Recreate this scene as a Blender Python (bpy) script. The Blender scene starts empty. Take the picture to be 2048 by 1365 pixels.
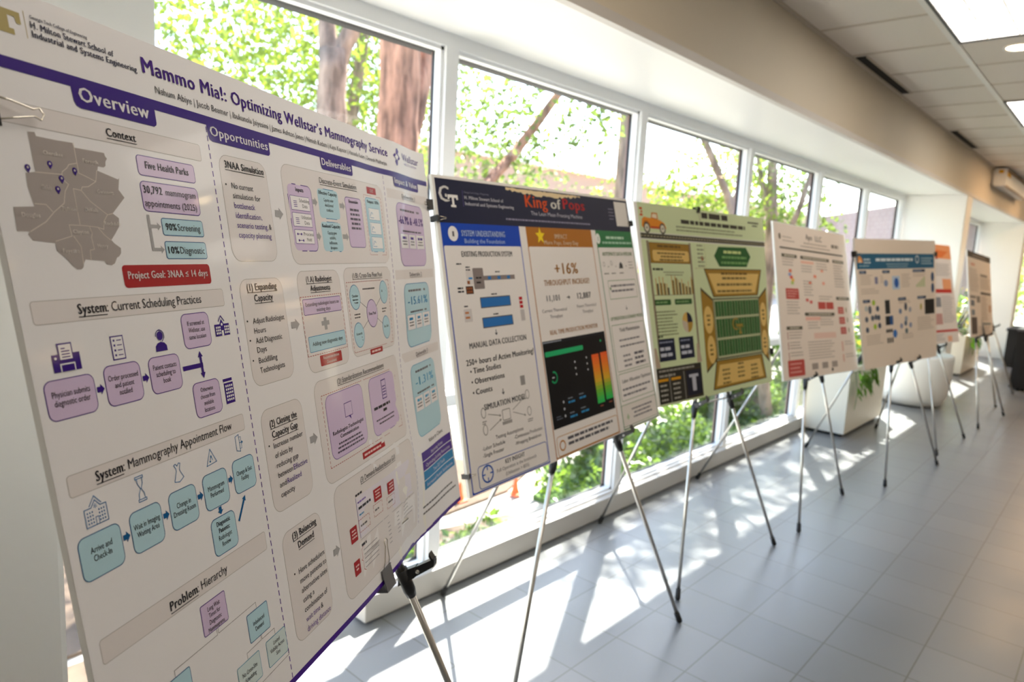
import bpy, bmesh, math, random
from mathutils import Vector, Matrix
C = bpy.context.scene.collection
SC = bpy.context.scene
R_ = random.Random(7)

# ------------------------------------------------------------------ camera
cam_data = bpy.data.cameras.new('camera')
cam = bpy.data.objects.new('camera', cam_data)
C.objects.link(cam)
RIGHT = Vector((0.73914, 0.67146, 0.05309))
DOWN = Vector((0.13323, -0.06848, -0.98872))
FWD = Vector((-0.66025, 0.73787, -0.14007))
EYE = Vector((0.0, 0.0, 1.6))
cm = Matrix((RIGHT, -DOWN, -FWD)).transposed().to_4x4()
cm.translation = EYE
cam.matrix_world = cm
cam_data.sensor_width = 36.0
cam_data.lens = 1375.0 / 2048.0 * 36.0
cam_data.clip_start = 0.05
cam_data.clip_end = 300
cam_data.dof.use_dof = True
cam_data.dof.focus_distance = 1.06
cam_data.dof.aperture_fstop = 4.6
SC.camera = cam

# ------------------------------------------------------------------ light
SC.view_settings.view_transform = 'Standard'
SC.view_settings.look = 'None'
SC.view_settings.gamma = 1.0
SC.view_settings.exposure = 0.72
SC.view_settings.use_curve_mapping = False
SUN_DIR = Vector((0.37, -0.69, -1.0)).normalized()      # the way the sunlight travels
w = bpy.data.worlds.new('sky')
SC.world = w
w.use_nodes = True
wn = w.node_tree.nodes
bg = wn['Background']
sky = wn.new('ShaderNodeTexSky')
sky.sky_type = 'NISHITA'
sky.sun_disc = False
sky.sun_elevation = math.asin(-SUN_DIR.z)
sky.sun_rotation = math.atan2(-SUN_DIR.x, -SUN_DIR.y)
sky.air_density = 1.0
sky.dust_density = 1.2
w.node_tree.links.new(sky.outputs[0], bg.inputs[0])
bg.inputs[1].default_value = 0.6
sd = bpy.data.lights.new('sun', 'SUN')
sd.energy = 20.0
sd.angle = math.radians(0.7)
sd.color = (1.0, 0.95, 0.87)
so = bpy.data.objects.new('sun', sd)
C.objects.link(so)
so.rotation_euler = SUN_DIR.to_track_quat('-Z', 'Y').to_euler()
so.location = (-8, 14, 20)
LAMP = 4.2            # brightness of the ceiling panels
SPOT = 30.0           # brightness of the round downlights

# ------------------------------------------------------------------ helpers
def lin(c):
    if isinstance(c, str):
        c = c.lstrip('#')
        c = [int(c[i:i + 2], 16) / 255 for i in (0, 2, 4)]
    return tuple(x / 12.92 if x <= 0.04045 else ((x + 0.055) / 1.055) ** 2.4 for x in c[:3])

def mat(name, col, rough=0.5, metal=0.0, spec=0.5, coat=0.0, noise=None, bump=None):
    m = bpy.data.materials.new(name)
    m.use_nodes = True
    nt = m.node_tree
    b = nt.nodes['Principled BSDF']
    c = lin(col)
    b.inputs['Base Color'].default_value = (*c, 1)
    b.inputs['Roughness'].default_value = rough
    b.inputs['Metallic'].default_value = metal
    b.inputs['Specular IOR Level'].default_value = spec
    b.inputs['Coat Weight'].default_value = coat
    if noise:
        scale, amt = noise
        tc = nt.nodes.new('ShaderNodeTexCoord')
        n = nt.nodes.new('ShaderNodeTexNoise')
        n.inputs['Scale'].default_value = scale
        n.inputs['Detail'].default_value = 5
        nt.links.new(tc.outputs['Object'], n.inputs['Vector'])
        mx = nt.nodes.new('ShaderNodeMix')
        mx.data_type = 'RGBA'
        mx.inputs[6].default_value = (*[max(0, x * (1 - amt)) for x in c], 1)
        mx.inputs[7].default_value = (*[min(1, x * (1 + amt)) for x in c], 1)
        nt.links.new(n.outputs['Fac'], mx.inputs[0])
        nt.links.new(mx.outputs[2], b.inputs['Base Color'])
        if bump:
            bp = nt.nodes.new('ShaderNodeBump')
            bp.inputs['Strength'].default_value = bump
            bp.inputs['Distance'].default_value = 0.01
            nt.links.new(n.outputs['Fac'], bp.inputs['Height'])
            nt.links.new(bp.outputs[0], b.inputs['Normal'])
    return m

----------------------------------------

Exercise goal: Exclude the images and reproduce the remaining data exactly.

Response:
Recreate this scene as a Blender Python (bpy) script. The Blender scene starts empty. Take the picture to be 2048 by 1365 pixels.
import bpy, bmesh, math, random
from mathutils import Vector, Matrix
C = bpy.context.scene.collection
SC = bpy.context.scene
R_ = random.Random(7)

# ------------------------------------------------------------------ camera
cam_data = bpy.data.cameras.new('camera')
cam = bpy.data.objects.new('camera', cam_data)
C.objects.link(cam)
RIGHT = Vector((0.73914, 0.67146, 0.05309))
DOWN = Vector((0.13323, -0.06848, -0.98872))
FWD = Vector((-0.66025, 0.73787, -0.14007))
EYE = Vector((0.0, 0.0, 1.6))
cm = Matrix((RIGHT, -DOWN, -FWD)).transposed().to_4x4()
cm.translation = EYE
cam.matrix_world = cm
cam_data.sensor_width = 36.0
cam_data.lens = 1375.0 / 2048.0 * 36.0
cam_data.clip_start = 0.05
cam_data.clip_end = 300
cam_data.dof.use_dof = True
cam_data.dof.focus_distance = 1.06
cam_data.dof.aperture_fstop = 4.6
SC.camera = cam

# ------------------------------------------------------------------ light
SC.view_settings.view_transform = 'Standard'
SC.view_settings.look = 'None'
SC.view_settings.gamma = 1.0
SC.view_settings.exposure = 0.72
SC.view_settings.use_curve_mapping = False
SUN_DIR = Vector((0.37, -0.69, -1.0)).normalized()      # the way the sunlight travels
w = bpy.data.worlds.new('sky')
SC.world = w
w.use_nodes = True
wn = w.node_tree.nodes
bg = wn['Background']
sky = wn.new('ShaderNodeTexSky')
sky.sky_type = 'NISHITA'
sky.sun_disc = False
sky.sun_elevation = math.asin(-SUN_DIR.z)
sky.sun_rotation = math.atan2(-SUN_DIR.x, -SUN_DIR.y)
sky.air_density = 1.0
sky.dust_density = 1.2
w.node_tree.links.new(sky.outputs[0], bg.inputs[0])
bg.inputs[1].default_value = 0.6
sd = bpy.data.lights.new('sun', 'SUN')
sd.energy = 20.0
sd.angle = math.radians(0.7)
sd.color = (1.0, 0.95, 0.87)
so = bpy.data.objects.new('sun', sd)
C.objects.link(so)
so.rotation_euler = SUN_DIR.to_track_quat('-Z', 'Y').to_euler()
so.location = (-8, 14, 20)
LAMP = 4.2            # brightness of the ceiling panels
SPOT = 30.0           # brightness of the round downlights

# ------------------------------------------------------------------ helpers
def lin(c):
    if isinstance(c, str):
        c = c.lstrip('#')
        c = [int(c[i:i + 2], 16) / 255 for i in (0, 2, 4)]
    return tuple(x / 12.92 if x <= 0.04045 else ((x + 0.055) / 1.055) ** 2.4 for x in c[:3])

def mat(name, col, rough=0.5, metal=0.0, spec=0.5, coat=0.0, noise=None, bump=None):
    m = bpy.data.materials.new(name)
    m.use_nodes = True
    nt = m.node_tree
    b = nt.nodes['Principled BSDF']
    c = lin(col)
    b.inputs['Base Color'].default_value = (*c, 1)
    b.inputs['Roughness'].default_value = rough
    b.inputs['Metallic'].default_value = metal
    b.inputs['Specular IOR Level'].default_value = spec
    b.inputs['Coat Weight'].default_value = coat
    if noise:
        scale, amt = noise
        tc = nt.nodes.new('ShaderNodeTexCoord')
        n = nt.nodes.new('ShaderNodeTexNoise')
        n.inputs['Scale'].default_value = scale
        n.inputs['Detail'].default_value = 5
        nt.links.new(tc.outputs['Object'], n.inputs['Vector'])
        mx = nt.nodes.new('ShaderNodeMix')
        mx.data_type = 'RGBA'
        mx.inputs[6].default_value = (*[max(0, x * (1 - amt)) for x in c], 1)
        mx.inputs[7].default_value = (*[min(1, x * (1 + amt)) for x in c], 1)
        nt.links.new(n.outputs['Fac'], mx.inputs[0])
        nt.links.new(mx.outputs[2], b.inputs['Base Color'])
        if bump:
            bp = nt.nodes.new('ShaderNodeBump')
            bp.inputs['Strength'].default_value = bump
            bp.inputs['Distance'].default_value = 0.01
            nt.links.new(n.outputs['Fac'], bp.inputs['Height'])
            nt.links.new(bp.outputs[0], b.inputs['Normal'])
    return m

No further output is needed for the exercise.